Private School Enrollment Declines, Voucher Initiatives Fail

A paradox: why, even though so many public schools in California and elsewhere are undeniably crappy, does private school enrollment decline and why do "voucher" initiatives fail?
While the effects of the Obamunist economy on parental budgets is playing a role, there are also other factors. For example:
"• Most of the region's large private schools are within the boundaries of public school districts that are losing students.
• About 70 percent of the students in local private schools are White, so these schools have been affected by falling birthrates among Whites.
• Private schools haven't caught on much in fast-growing, suburban counties, perhaps because public schools in those areas have good reputations."
Private school enrollment is likely also declining because the private schools are often in older cities with decaying public schools. Many parents ARE "voting with their homes" by moving away from bad public schools into areas with good public schools (for a local example, leaving the City of Sacramento proper to live in Roseville, Rocklin, or El Dorado Hills). Once these parents get away from the crummy public schools, they may decide it is easier and less costly just to send their children to the new (and not crime and gang infested, or at least not yet) public school nearby, rather than send their children to the older private school downtown from where they moved.

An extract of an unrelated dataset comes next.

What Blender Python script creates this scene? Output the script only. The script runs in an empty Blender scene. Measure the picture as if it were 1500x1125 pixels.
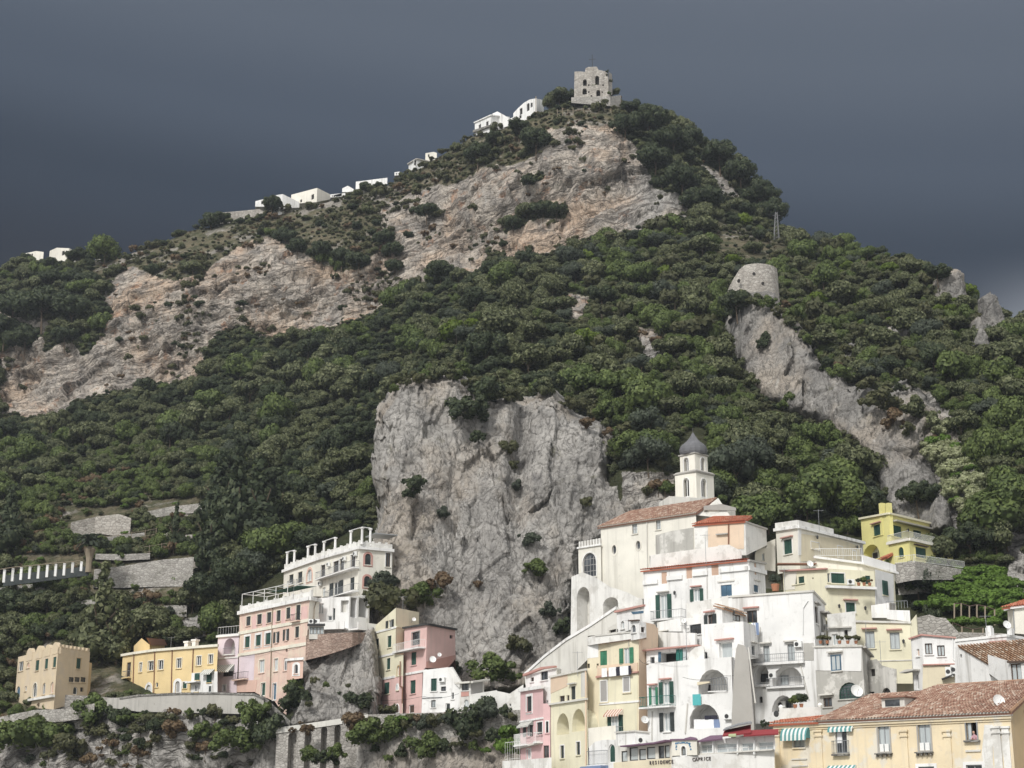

There are two problems with vouchers, and these are why voucher initiatives always fail. First, a legitimate suspicion that private schools who take the voucher will suddenly be forced to impose all kinds of "politically correct" (but utterly false and intellectually dishonest) garbage by the government.

Second, people who live within nice public school districts are removed from the problems faced by those in lousy public school districts and do not want to pay taxes for those in the lousy districts. This is especially true for those voters who made the often difficult effort to pay a larger mortgage and property tax to move away from a crummy public school district. They "have found their lifeboat" so to speak, and so they don't want others potentially overloading it.